Flowers for the Sea is a dark, dazzling debut novella that reads like Rosemary's Baby by way of Octavia E. Butler.
We are a people who do not forget.
Survivors from a flooded kingdom struggle alone on an ark. Resources are scant, and ravenous beasts circle. Their fangs are sharp.
Among the refugees is Iraxi: ostracized, despised, and a commoner who refused a prince, she’s pregnant with a child that might be more than human. Her fate may be darker and more powerful than she can imagine.
Zin E. Rocklyn’s extraordinary debut is a lush, gothic fantasy about the prices we pay and the vengeance we seek.

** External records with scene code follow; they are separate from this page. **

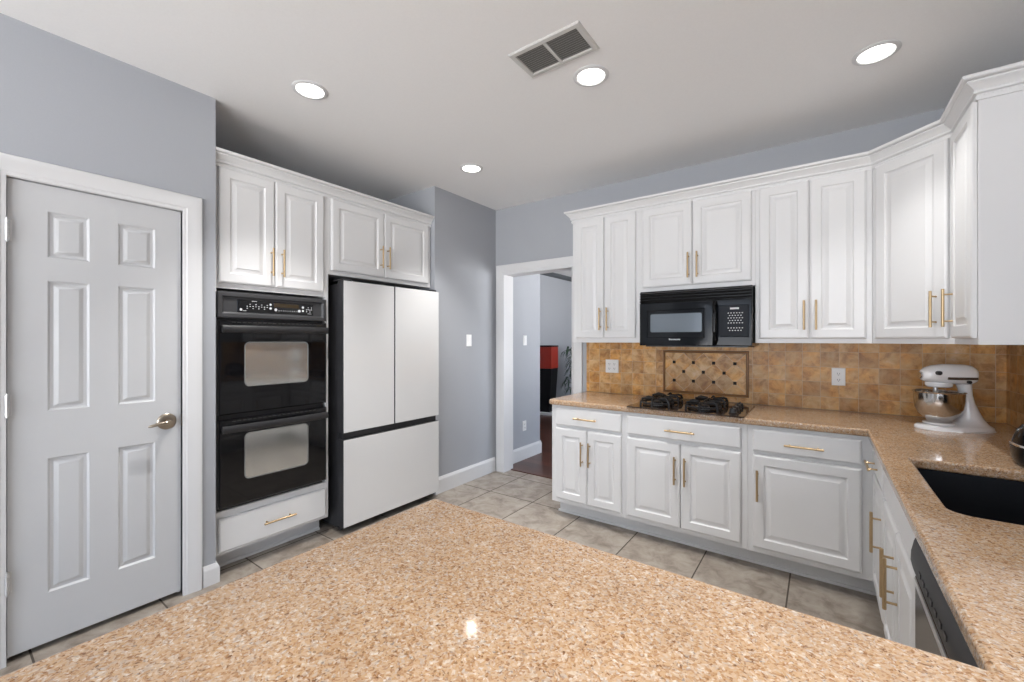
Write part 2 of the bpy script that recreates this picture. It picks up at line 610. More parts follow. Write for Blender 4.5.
def window(name, x0, x1, y0, y1, z0, z1, axis, nv, nh):
    """frame, bars and pane in an opening"""
    f = MB()
    fr = 0.06
    if axis == 'y':
        f.box(x0, x1, y0, y1, z0, z0 + fr).box(x0, x1, y0, y1, z1 - fr, z1)
        f.box(x0, x0 + fr, y0, y1, z0 + fr, z1 - fr).box(x1 - fr, x1, y0, y1, z0 + fr, z1 - fr)
        ym = (y0 + y1) / 2
        for i in range(1, nv):
            x = x0 + (x1 - x0) * i / nv
            f.box(x - 0.02, x + 0.02, ym - 0.02, ym + 0.02, z0 + fr, z1 - fr)
        for i in range(1, nh):
            z = z0 + (z1 - z0) * i / nh
            f.box(x0 + fr, x1 - fr, ym - 0.015, ym + 0.015, z - 0.015, z + 0.015)
        p = MB().box(x0 + fr, x1 - fr, ym - 0.003, ym + 0.003, z0 + fr, z1 - fr)
    else:
        f.box(x0, x1, y0, y1, z0, z0 + fr).box(x0, x1, y0, y1, z1 - fr, z1)
        f.box(x0, x1, y0, y0 + fr, z0 + fr, z1 - fr).box(x0, x1, y1 - fr, y1, z0 + fr, z1 - fr)
        xm = (x0 + x1) / 2
        for i in range(1, nv):
            y = y0 + (y1 - y0) * i / nv
            f.box(xm - 0.02, xm + 0.02, y - 0.02, y + 0.02, z0 + fr, z1 - fr)
        p = MB().box(xm - 0.003, xm + 0.003, y0 + fr, y1 - fr, z0 + fr, z1 - fr)
    o = struct(f.build(name, 'trim', smooth=False))
    p.build('pane', 'glass', o, smooth=False)
    return o


window('window_1', -2.3, 0.8, YEND - 0.12, YEND - 0.04, 0.1, 2.4, 'y', 3, 1)
window('window_2', XR + 0.04, XR + 0.11, WY0, WY1, WZ0, WZ1, 'x', 2, 1)
window('window_added', 0.9, 0.97, 4.6, 8.1, 0.3, 2.2, 'x', 4, 1)  # out of view, added to brighten the passage and far walls

# pantry door: six panels pressed into one slab
PY0, PY1, PZ0, PZ1 = 0.205, 0.8125, 0.026, 2.072
door = bpy.data.objects.new('door_1', None)
COL.objects.link(door)
door.location = (XL - 0.012, PY0, PZ0)
door.rotation_euler = (0, 0, PI / 2)
struct(door, 'white six-panel pantry door with a nickel lever')
W_, H_ = PY1 - PY0, PZ1 - PZ0
xs = [0, 0.117, 0.252, 0.354, 0.498, W_]
zs = [0, 0.222, 0.824, 1.036, 1.62, 1.724, 1.93, H_]
mb = MB()
bm = mb.bm
for i in range(5):
    for k in range(7):
        x0, x1, z0, z1 = xs[i], xs[i + 1], zs[k], zs[k + 1]
        if i in (1, 3) and k in (1, 3, 5):
            mb.relief(x0, x1, z0, z1, [(0, 0), (0.008, 0.0085), (0.019, 0.010), (0.034, 0.0025), (0.036, 0.002)], cap0=False)
        else:
            bm.faces.new([bm.verts.new(p) for p in ((x0, 0, z0), (x1, 0, z0), (x1, 0, z1), (x0, 0, z1))])
bmesh.ops.remove_doubles(bm, verts=bm.verts, dist=1e-5)
mb.rings([[(0, 0, 0), (W_, 0, 0), (W_, 0, H_), (0, 0, H_)], [(0, 0.035, 0), (W_, 0.035, 0), (W_, 0.035, H_), (0, 0.035, H_)]], cap0=False)
bmesh.ops.remove_doubles(bm, verts=bm.verts, dist=1e-5)
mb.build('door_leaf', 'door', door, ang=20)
lv = MB()
lx, lz = 0.545, 0.924
lv.lathe([(0.042, -0.001), (0.042, -0.006), (0.036, -0.012), (0.018, -0.016)], (lx, 0, lz), 'y', 28)
rose = lv.build('lever_rose', 'nickel', door)
lv = MB()
lv.lathe([(0.011, -0.012), (0.010, -0.045), (0.013, -0.050), (0.013, -0.060), (0.006, -0.064)], (lx, 0, lz), 'y', 16)
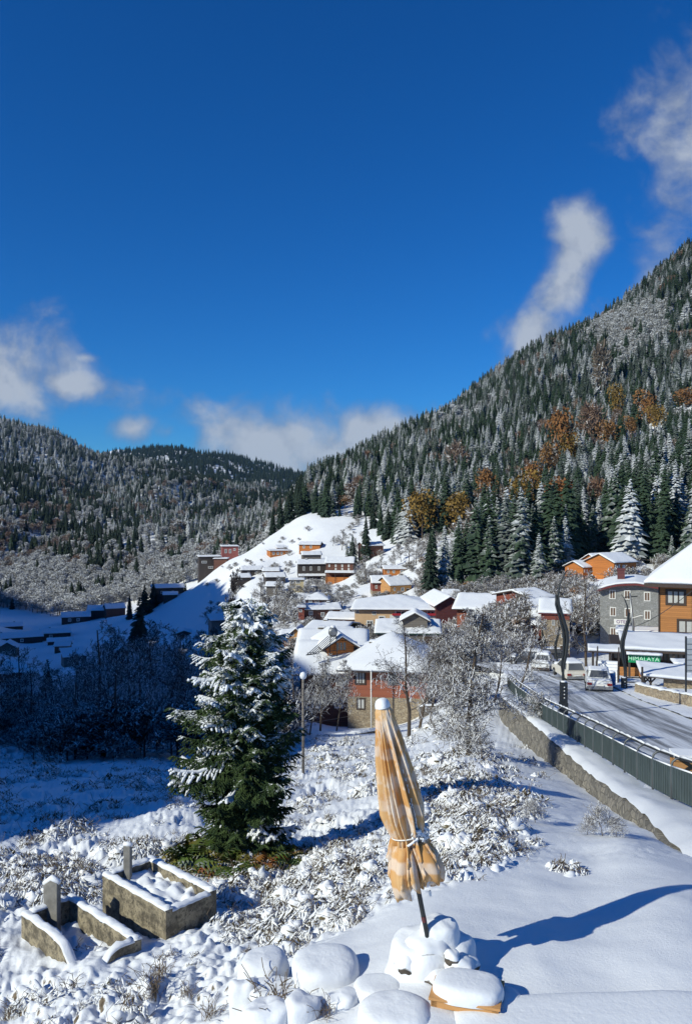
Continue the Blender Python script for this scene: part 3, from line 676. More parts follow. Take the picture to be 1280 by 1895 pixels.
# ---- the rest of each forest: one mass per mountainside
pc = bpy.data.collections.new('forest_prototypes'); PID = {}
for j, k in enumerate(KINDS_):
    for v in range(3):
        o = bpy.data.objects.new('%02d_forest_tree' % (j * 3 + v), PROTO[k, v][2]); pc.objects.link(o); PID[k, v] = j * 3 + v
def scatter(name, pos, pick, size, turn, coll, label):
    n = len(pos); me = bpy.data.meshes.new(name); me.vertices.add(n); me.vertices.foreach_set('co', np.asarray(pos, np.float32).ravel())
    a = me.attributes.new('pick', 'INT', 'POINT'); a.data.foreach_set('value', np.asarray(pick, np.int32))
    a = me.attributes.new('size', 'FLOAT_VECTOR', 'POINT'); a.data.foreach_set('vector', np.asarray(size, np.float32).ravel())
    a = me.attributes.new('turn', 'FLOAT_VECTOR', 'POINT'); a.data.foreach_set('vector', np.asarray(turn, np.float32).ravel())
    o = link(name, me); g = bpy.data.node_groups.new(name, 'GeometryNodeTree')
    g.interface.new_socket('Geometry', in_out='INPUT', socket_type='NodeSocketGeometry'); g.interface.new_socket('Geometry', in_out='OUTPUT', socket_type='NodeSocketGeometry')
    gi = g.nodes.new('NodeGroupInput'); go = g.nodes.new('NodeGroupOutput'); ip = g.nodes.new('GeometryNodeInstanceOnPoints')
    ci = g.nodes.new('GeometryNodeCollectionInfo'); ci.inputs['Collection'].default_value = coll; ci.inputs['Separate Children'].default_value = True; ci.inputs['Reset Children'].default_value = True
    def na(nm, t):
        q = g.nodes.new('GeometryNodeInputNamedAttribute'); q.data_type = t; q.inputs['Name'].default_value = nm; return q.outputs['Attribute']
    g.links.new(gi.outputs[0], ip.inputs['Points']); g.links.new(ci.outputs[0], ip.inputs['Instance']); ip.inputs['Pick Instance'].default_value = True
    g.links.new(na('pick', 'INT'), ip.inputs['Instance Index']); g.links.new(na('size', 'FLOAT_VECTOR'), ip.inputs['Scale']); g.links.new(na('turn', 'FLOAT_VECTOR'), ip.inputs['Rotation'])
    g.links.new(ip.outputs[0], go.inputs[0]); md = o.modifiers.new('scatter', 'NODES'); md.node_group = g
    return tag(o, label, name.replace('_', ' '), kind='stuff')
def forest(name, sel, label):
    n = int(sel.sum()); h = hgt[sel]; wf = np.where(kn[sel] > 2, rng.uniform(.95, 1.3, n), rng.uniform(1.0, 1.5, n))
    return scatter(name, np.stack([FX[sel], FY[sel], FZ[sel] - .3], -1), kn[sel] * 3 + rng.integers(0, 3, n), np.stack([h * wf, h * wf, h], -1), np.stack([rng.normal(size=n) * .03, rng.normal(size=n) * .03, rng.random(n) * 6.28], -1), pc, label)
forest('mountain_forest', mask & (FM == 0), 'snow dusted spruce forest covering the steep mountain on the right')
forest('far_forest', mask & (FM == 1), 'frosted mixed forest covering the mountains across the valley')
print('forest', len(FX), 'individuals', len(chosen))
# ------------------------------------------------------------------ houses
M['wall_brown'] = m_wood('brown_boards', (.155, .062, .038, 1), .22)
M['wall_red'] = m_wood('red_boards', (.23, .058, .036, 1), .2)
M['wall_dark'] = m_wood('weathered_dark_boards', (.055, .042, .035, 1), .25, vertical=True)
M['wall_orange'] = m_wood('orange_boards', (.50, .17, .035, 1), .22)
M['wall_gold'] = m_wood('golden_boards', (.47, .20, .06, 1), .2, joint=.6)
M['wall_honey'] = m_wood('honey_boards', (.55, .28, .10, 1), .2)
M['wall_tan'] = m_plain('tan_stucco', (.62, .42, .24, 1), .85, .1, 2)
M['wall_cream'] = m_plain('cream_stucco', (.60, .50, .30, 1), .85, .12, 2)
M['wall_maroon'] = m_wood('maroon_boards', (.13, .035, .035, 1), .18)
M['wall_rose'] = m_plain('rose_plaster', (.33, .10, .085, 1), .85, .2, 1.5)
M['wall_grey'] = m_wood('grey_boards', (.17, .15, .13, 1), .25)
M['brick'] = m_wood('red_brick_cladding', (.34, .105, .055, 1), .11, var=.4, joint=.55)
M['stone_tan'] = m_stone('tan_stone', (.30, .23, .15, 1), (.42, .35, .25, 1), (.16, .13, .10, 1), 3.0)
M['stone_grey'] = m_stone('grey_stone', (.25, .25, .24, 1), (.36, .36, .35, 1), (.20, .20, .19, 1), 3.2, .05)
M['stone_dark'] = m_stone('dark_stone', (.13, .11, .085, 1), (.25, .21, .16, 1), (.07, .06, .05, 1), 2.6)
M['roof_edge'] = m_plain('dark_roof_edge', (.07, .045, .035, 1), .7)
M['roof_red'] = m_plain('maroon_roof_edge', (.16, .03, .03, 1), .6)
M['roof_green'] = m_plain('green_roof_edge', (.03, .10, .075, 1), .6)
M['frame_white'] = m_plain('white_window_frame', (.75, .74, .70, 1), .5, .05)
M['frame_dark'] = m_plain('dark_window_frame', (.06, .04, .03, 1), .6, .1)
M['tile_blue'] = m_plain('blue_panel', (.03, .17, .42, 1), .5, .1)
M['metal_dark'] = m_plain('dark_metal', (.035, .04, .043, 1), .45, .15, 4, .3)
M['metal_grey'] = m_plain('grey_metal', (.30, .31, .32, 1), .4, .15, 4, .6)
b = NB('window_glass'); b.col(b.mix(b.noise(.8, 2), (.03, .035, .04, 1), (.16, .17, .18, 1))); b.rough(.08); b.b.inputs['Specular IOR Level'].default_value = .6; M['glass'] = b.m
b = NB('brown_curtain_glass'); b.col(b.mix(b.noise(2.5, 2), (.05, .035, .03, 1), (.24, .15, .10, 1))); b.rough(.35); M['glass_brown'] = b.m
b = NB('curtained_glass'); b.col(b.mix(b.noise(2.5, 2), (.42, .42, .40, 1), (.60, .60, .57, 1))); b.rough(.12); M['glass_curtain'] = b.m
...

Zin E. Rocklyn is a contributor to Bram Stoker-nominated and This is Horror Award-winning Nox Pareidolia, Kaiju Rising II: Reign of Monsters, Brigands: A Blackguards Anthology, and Forever Vacancy anthologies and Weird Luck Tales No. 7 zine. Their story "Summer Skin" in the Bram Stoker-nominated anthology Sycorax's Daughters received an honorable mention for Ellen Datlow's Best Horror of the Year, Volume Ten. Zin contributed the nonfiction essay “My Genre Makes a Monster of Me” to Uncanny Magazine’s Hugo Award-winning Disabled People Destroy Science Fiction. Their short story "The Night Sun" and flash fiction "teatime" were published on Tor.com. Flowers for the Sea is their debut novella. Zin is a 2017 VONA and 2018 Viable Paradise graduate as well as a 2022 Clarion West candidate.
I have always admired authors who can fit entire stories in less than 100 words. This may be a huge flaw on my part (I have this phobia about finishing things, so my novels usually like to top the 100k scale) but I do enjoy and sitting in awe as writers continue to amaze me with their novellas.
This isn't my first novella from a Tor author and will not be my last. Thank you to Tordotcom for the review copy and for being so amazing at replying to my review requests.
In short, this story had me so enthralled that I could smell the ark that pregnant Iraxi has been confined to after fleeing her kingdom. She is the only one of her kind to carry a baby to full term in a very long time, so she is treated with both reverence and possessiveness. The atmosphere on this ship is not pretty, to say it in simple terms. The author has such a visceral writing skill that you can almost smell her words. The almost eldritch horrors surrounding the ark set me on edge, but Iraxi's labor had me cringing and gripping this tiny book with nervous hands. I've had a baby (with drugs of course because I'm not crazy brave) but this was a whole other thing.
Listen, readers, in 100 pages you will use all of your senses in one of the best novellas I have ever had the honor of reading. The images within this book will stay with you for a long time. It is beautiful, dark, and gloriously vicious and I loved every second.